Dopiero podczas pisania tej recenzji zwróciłem uwagę co jest napisane na tyle okładki i muszę przyznać, że on jest kłamliwy. Nawet jeśli nie został tak napisany z premedytacją to jednak wprowadza on w błąd.
Torquemada - wielki inkwizytor Siegfried Obermeier
7,6
Bardzo ciekawa wielowątkowa powieść historyczna. Miejsc akcji jest wiele, głównie Hiszpania i Włochy, ale również Nowy świat, nazwany później Ameryką. Mamy motywy dotyczące styku polityki, ekonomii i wiary. Akcja toczy się pod koniec XV w i na początku XVI w.

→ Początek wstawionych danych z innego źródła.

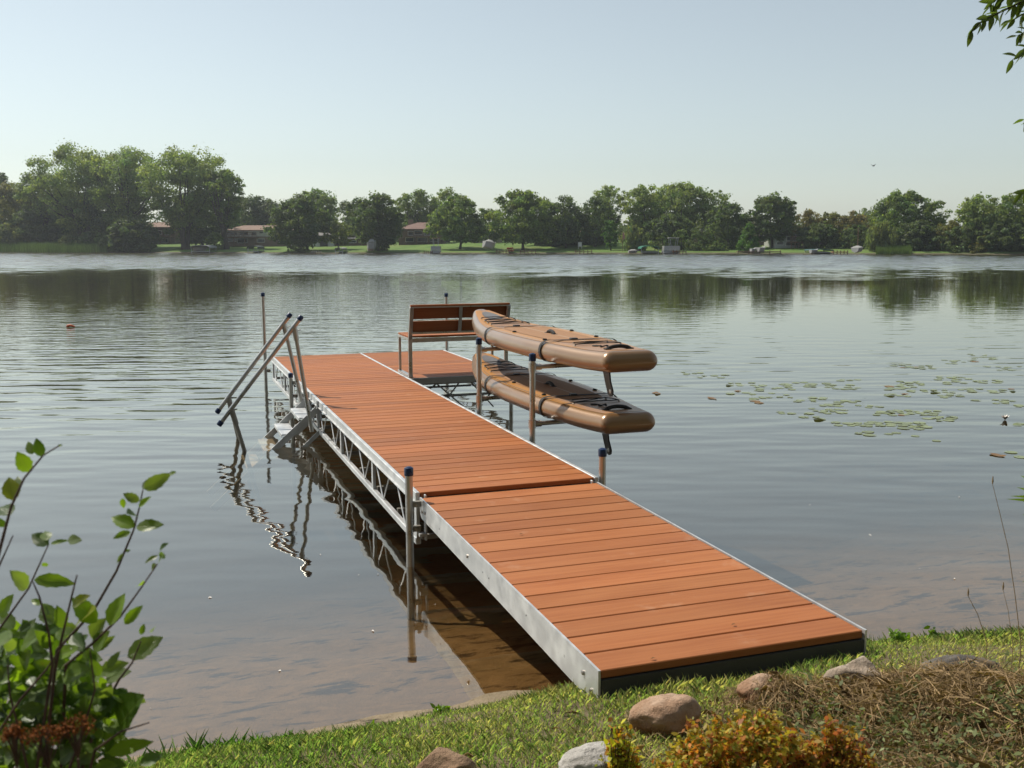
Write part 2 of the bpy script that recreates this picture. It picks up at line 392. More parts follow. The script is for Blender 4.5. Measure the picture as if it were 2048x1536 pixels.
def near_z(x, y):
    yy = y-.04*np.sin(x*1.7+.6)*sstep(y, -6, -2.2)*(1-sstep(y, -1, 3))+.12*sstep(x, 1.5, 2.5)*(1-sstep(y, -1, 3))
    z = np.interp(yy, NY, NZ)
    lum = np.sin(x*5.1+1.7)*np.sin(y*6.3)*.012+np.sin(x*11.3+y*3)*np.sin(y*13+x*2)*.007
    z = z+lum*(1-sstep(y, 2, 6))
    for mx_, my_, r_, h_ in ((MD[0][0], MD[0][1], .16, .05), (MD[1][0], MD[1][1], .34, .08)):
        z = z+h_*np.exp(-((x-mx_)**2+(y-my_)**2)/r_**2)
    return z
def gz(x, y):
    x = np.asarray(x, float); y = np.asarray(y, float); dx = x-CAM[0]; dy = y-CAM[1]
    a = dx*HR[0]+dy*HR[1]; bb = dx*HF[0]+dy*HF[1]; s = bb-bshore(np.clip(a, -500, 400))
    return np.where(s > 0, far_z(s, a), np.where(bb > 70, np.maximum(-4, far_z(np.minimum(s, 0), a)), near_z(x, y)))
def lines(fine0, fine1, st, lo, hi, g=1.18):
    L = list(np.arange(fine0, fine1, st)); x, d = fine1, st
    while x < hi: L.append(x); d *= g; x += d
    L.append(hi); x, d = fine0-st, st
    R_ = []
    while x > lo: R_.append(x); d *= g; x -= d
    return np.array([lo]+R_[::-1]+L)
A_ = lines(-5, 7, .08, -1500, 1500, 1.16)
B_ = np.concatenate([lines(0, 10, .08, -400, 120, 1.17)[:-1], np.arange(110, 330, 3.), np.geomspace(330, 1600, 10)])
B_ = np.unique(np.round(B_, 3))
AA, BB = np.meshgrid(A_, B_)
X = CAM[0]+AA*HR[0]+BB*HF[0]; Y = CAM[1]+AA*HR[1]+BB*HF[1]; Z = gz(X, Y)
nA, nB = len(A_), len(B_)
me = bpy.data.meshes.new('ground')
idx = (np.arange(nB-1)[:, None]*nA+np.arange(nA-1)[None]).ravel()
me.from_pydata(np.stack([X, Y, Z], -1).reshape(-1, 3).tolist(), [], np.stack([idx, idx+1, idx+1+nA, idx+nA], 1).tolist())
me.materials.append(M['ground']); me.shade_smooth()
ground = bpy.data.objects.new('ground', me); COL.objects.link(ground); tag(ground, kind='structure')
WA = np.concatenate([[-900], np.arange(-180, 150, .75), [900]]); WB = np.concatenate([[-3, 10, 25, 40], np.arange(54, 242, .125), [320, 700]])
AA, BB = np.meshgrid(WA, WB); r_ = np.random.default_rng(3)
zone = sstep(BB+9*np.sin(AA*.045+.8)*np.sin(BB*.03)+3*np.sin(AA*.13+BB*.2)-AA*.10, 54, 112)*(1-sstep(BB, 240, 260))*(np.abs(AA) < 200)*(.9+.1*np.sin(AA*.09+BB*.05))
Z = np.zeros_like(AA)
for k in range(26):                               # wind waves of the open lake, running towards the near bank
    wl = r_.uniform(.6, 1.5); an = r_.normal(0, .26); kk = 2*math.pi/wl; env = .85+.15*np.sin(AA*r_.uniform(.02, .12)+BB*r_.uniform(.02, .09)+r_.uniform(0, 6))
    Z += .0088*wl*env*np.sin(kk*(BB*math.cos(an)+AA*math.sin(an))+r_.uniform(0, 6.28))
Z *= zone
X = CAM[0]+AA*HR[0]+BB*HF[0]; Y = CAM[1]+AA*HR[1]+BB*HF[1]; nA, nB = len(WA), len(WB)
idx = (np.arange(nB-1)[:, None]*nA+np.arange(nA-1)[None]).ravel()
me = bpy.data.meshes.new('water'); me.from_pydata(np.stack([X, Y, Z], -1).reshape(-1, 3).tolist(), [], np.stack([idx, idx+1, idx+1+nA, idx+nA], 1).tolist())
me.materials.append(M['water']); me.shade_smooth(); wo = bpy.data.objects.new('water', me); COL.objects.link(wo); tag(wo, kind='structure')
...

Bohaterami są politycy: król Hiszpanii Ferdynand i jego małżonka Izabela, pojawia się też Boabdil, zwany małym królem, ostatni sułtan Grenady, którą Hiszpanie mają zamiar zdobyć i to zrobili, któryś z papieży na zlecenie królów Hiszpanii ogłosił krucjatę. Mamy również duchowieństwo kilku papieży, m.in. kardynał Rodrigo Borgia, później papież Aleksander VI. Mamy też hiszpańskich duchownych np kardynał Mendoza, człowiek pokroju Borgii, zresztą obydwoje się przyjaźnią, odgrywał ważną rolę na dworze Hiszpańskim, podobnie jak spowiednik królowej ks. Talawera. Bohaterem jest też Krzysztof Kolumb, który płynie na Zachód, jak sam wierzy do Indii, które później okazały się Nowym światem, Ameryką. Mamy również postacie fikcyjne chociażby Żydowską rodzinę Marców. Ale najciekawsza jest postać Torquemady.
Mistrz Torquemada, inkwizytor generalny królestwa Hiszpanii. Orężem walki o czystość wiary mistrza Torquemady jest ogień, który rozpala grzeszników i wyrzuca demony z ich dusz. Tej taktyki nawracania na słuszną wiarę nikt nie popiera. Jednak jest tolerowana przez władze świeckie i duchowe, bo przynosi konkretne profity, chociażby przepada na skarb państwa majątek objętych inkwizytorskim śledztwem i skazanych. Kościół nie waży się narazić potężnym królom Hiszpanii, bo stamtąd płyną największe pieniądze na utrzymanie Państwa Kościelnego. Po za tym król Hiszpanii ma chrapkę na złoto Żydów, Ci zostają wygnani, część z nich trafia do Włoch. Rzym prowadzi wobec Żydów w miarę liberalną politykę, dzięki czemu trafiają tam ludzie, którzy znają się na zarabianiu pieniędzy, czyli płacą podatki, które straciła Hiszpania. Co prawda załatała chwilowo dziurę budżetową, ale kolejne niemałe przecież podatki przepadną. A więc to wszystko sprawia, że mistrz Torquemada dzielnie wykonuje swoją robotę i nikt mu nie przeszkadza, ponieważ każdy z poważnych graczy politycznych ugrywał dzięki temu swoje doraźne cele polityczne.
Czytając tą książkę czytelnik dowie się całkiem sporo z historii Hiszpanii w czasach panowania królów katolickich, taki tytuł nosili Ferdynand i i Izabela, a także co działo się w Rzymie za czasów panowania chociażby papieża Aleksandra VI. Choć jak ktoś czytał "Rodzinę Borgiów" Maria Puzo nic nowego tutaj nie znajdzie.
Mamy tutaj kawałek dobrej powieści historycznej, którą warto przeczytać.